W czwartek - wczesnym wieczorem - odbył się pogrzeb Mohameda Meraha, który zamordował siedem osób / w Tuluzie i Montauban/.
Plan jego ojca, aby pochować Meraha w Algierii, nie powiódł się, ponieważ kraj ten odmówił przyjęcia zwłok - jak wytłumaczono: "z powodów bezpieczeństwa". Takie obciążenie Algierii było zbędne.
W tej sytuacji, pochówku dokonano pod Tuluzą, na cmentarzu Cornebarrieu, w części muzułmańskiej. Dyskretnie, bo i w czasie, gdy cmentarz był już zamknięty.
W pogrzebie wzięło udział tylko kilkunastu mężczyzn i trudno powiedzieć, czy należeli oni do rodziny, czy też byli to agenci, bo np. stroje mieli bardzo "niezobowiazujące" i dominowały w nich: jeansy, koszulki, buty sportowe /a w jednym wypadku klapki-japonki/.
Mimo chęci zachowania dyskrecji, grupa dziennikarzy zwiedziała się o pochówku, ale nie wpuszczono ich na cmentarz i musieli pozostać poza nim, pod okiem policji.

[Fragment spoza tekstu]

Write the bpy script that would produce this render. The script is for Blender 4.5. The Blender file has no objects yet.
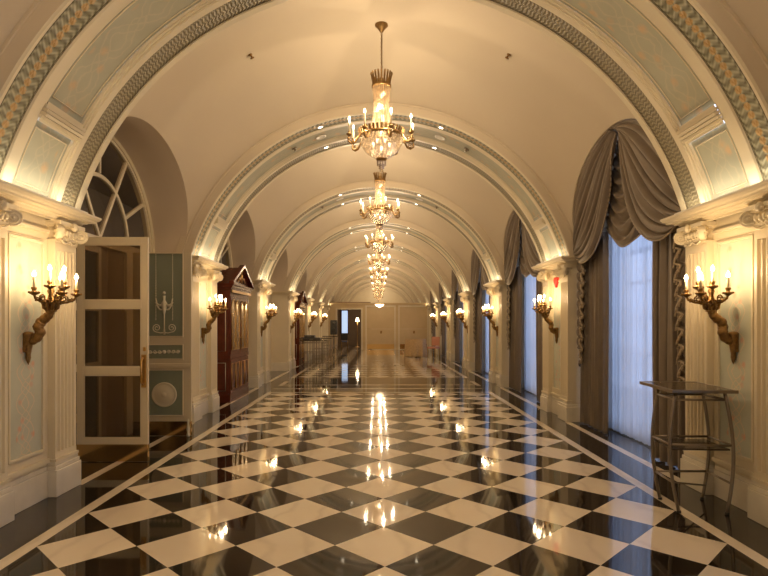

Dziwne, że podano, gdzie pochowano Meraha, bo teraz na jego grób mogą chcieć pielgrzymować różni fanatycy. Kiedyś we Francji niewygodnych zbirów - podobno - grzebano w tajemnicy, na wiejskich cmentarzach, a na grobach umieszczano napis: "nieznana ofiara wypadku drogowego". W tym wypadku, tak nie uczyniono. Może to ma być wabik, dla wyłapania różnych ekstremistów. Zresztą, zdeterminowane i szerokie polowanie na nich, we Francji, już się zaczęło. A po masakrze, jakiej dokonał Merah, jest na nie duże przyzwolenie społeczne.
Merah już nikomu krzywdy nie zrobi, a paru jemu podobnych, może zostać zlokalizowanych i powstrzymanych, przed mordowaniem.